A conservative fantasy, adoring a time of wonder and preserving with the crank of his camera a world that was not meant to sustain. It is hard not to examine the film and not see Tarantino in the tired and passed by hollywood icon who is scratching to stay relevant and take swings at these “millennial hippies” (I mean, they cast Lena Dunham and daughters of Andie McDowell, Uma Thurman, Ethan Hawke, Kevin Smith, the Bowling movie making sisters as Manson family members - the next generation literally killing the last). Certainly the most aware of his work, but the intent of lashing out spoke louder than the black craft of magic making. The sorcery is there but the strings were more present than ever before, if not blatantly flashing or grubbly thrust in your face.

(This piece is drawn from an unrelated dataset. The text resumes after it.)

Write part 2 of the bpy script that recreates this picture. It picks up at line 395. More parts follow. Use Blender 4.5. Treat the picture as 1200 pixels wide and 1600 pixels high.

When it does kick in, if you haven’t been swept up in the nostalgia for a generation I have no identification with or placement for, or aren’t enamored with the character portraits of a passing person and his place (both men and their generations), the ample violence and gore that goes overboard for what would be preferred but expected might taint you beyond reproach. There was a visceralness to this batch of over-the-top gory mayhem that supplied an innate ineffable disgust.

The sets and detail was amazing, though it was effort fanatically realized despite my disinterest. The acting and most of the casting (didn’t care for Pacino’s bit) was top notch. Leo was pretty damn fantastic. Pitt was cool, stealthly dark, perpetually unfazed. Qualley was breath-catching sexy. Robbie brought an effervescence and vitality to her Tate portrayal. She was there, I suppose to find the hope before it was lost on the fateful night that was to be (or not be?:) ). But, I think she deserved more of a character and room for a performance; flesh out the her rather than the “her meaning”. She is a setting, a promised innocence to lose.

I have thought a bit about it but I don’t know what to make of the death of a particular spouse. I couldn’t quite place the metaphor or necessity, and certainly didn’t care for it. Seemed to simply inject an element of irredeemability into that character. I don’t know.

Bit tired and unsatisfying. Like a squeeze from a lemon that has been zapped of its tart. I don’t have a deep desire to see this one again.